The alarm is left going until such time as we have either accounted for everybody or the situation has been controlled. So whilst the alarm is going, the people are at the muster point. They are checked that they are at the muster point, they are checked in the sense that we want to know where everybody is. Their next question mark is, what are we going to do with them? Because the emergency services arrive, we cannot leave everybody standing up there indefinitely, so we have got to make a decision either for people to get their cars and to leave the site or to maybe move further down the road, away from the immediate vicinity because the likelihood is that within a very short time of the emergency services arriving, most of the nonessential people will have to be evacuated from the site to prevent any sort of serious incident.

It is an audio alarm, but we also carry radios, there will be a duty manager who will be at the muster point and our communications team will also liaise with the security team at the muster point and the shift chemist will have a radio. There is two radios in the security hut, one for us to listen in to what is going on and to report into the control room and we can also use a telephone but the alarm is just an audio alarm. So when the alarm goes off, our role really is to contain the incident as much as possible, so we are thinking about really three things, its people, its environment, and its equipment. So in terms of the people, we have our process to go through to make sure we find everybody, and that is, operationally we need to find everybody, but as you can appreciate on a site such as this, we also have a number of frequent contractors, we have hauliers and we have third parties attending site, so we need to find everybody. That is the first job.

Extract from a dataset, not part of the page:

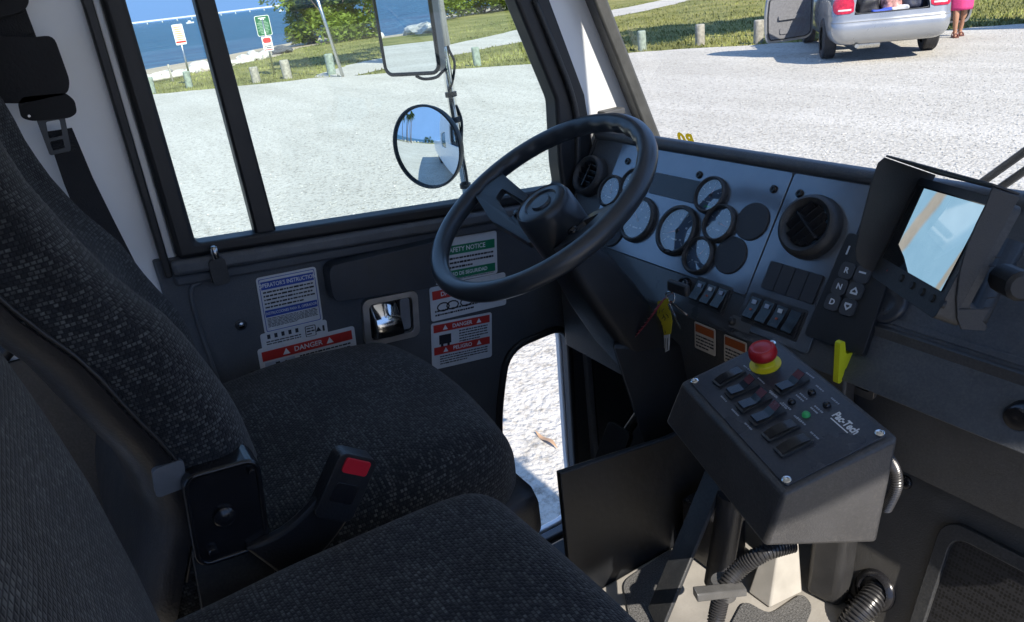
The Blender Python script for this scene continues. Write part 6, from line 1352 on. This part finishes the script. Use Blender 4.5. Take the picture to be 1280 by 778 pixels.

The second job is that we need to make sure the environment is protected and we know what we are handling, so here we are looking at wind direction, making sure that the interceptors are shut off so material cannot get to the river and we are looking to determine the size and scale of the incident. So how big is it? What can we do to support the emergency services? What information are the emergency services going to need? Then we look to maybe getting our own equipment together, so starting fire pumps. If we need foam, we have got foam stocks on site, we have got 15,000 litres of foam should we need it. We are preparing ourselves to receive the emergency services, so we are making sure that we have gone through our own procedures. We have a first-responder sheet, where we are looking at things like, "Where is the incident? What is the local topography in that area? What other tanks might be affected? What other processing units might be affected? What can we shut off? What do we shut down? What other things do we do to make the situation as safe as we possibly can do in preparation for receiving the emergency services?"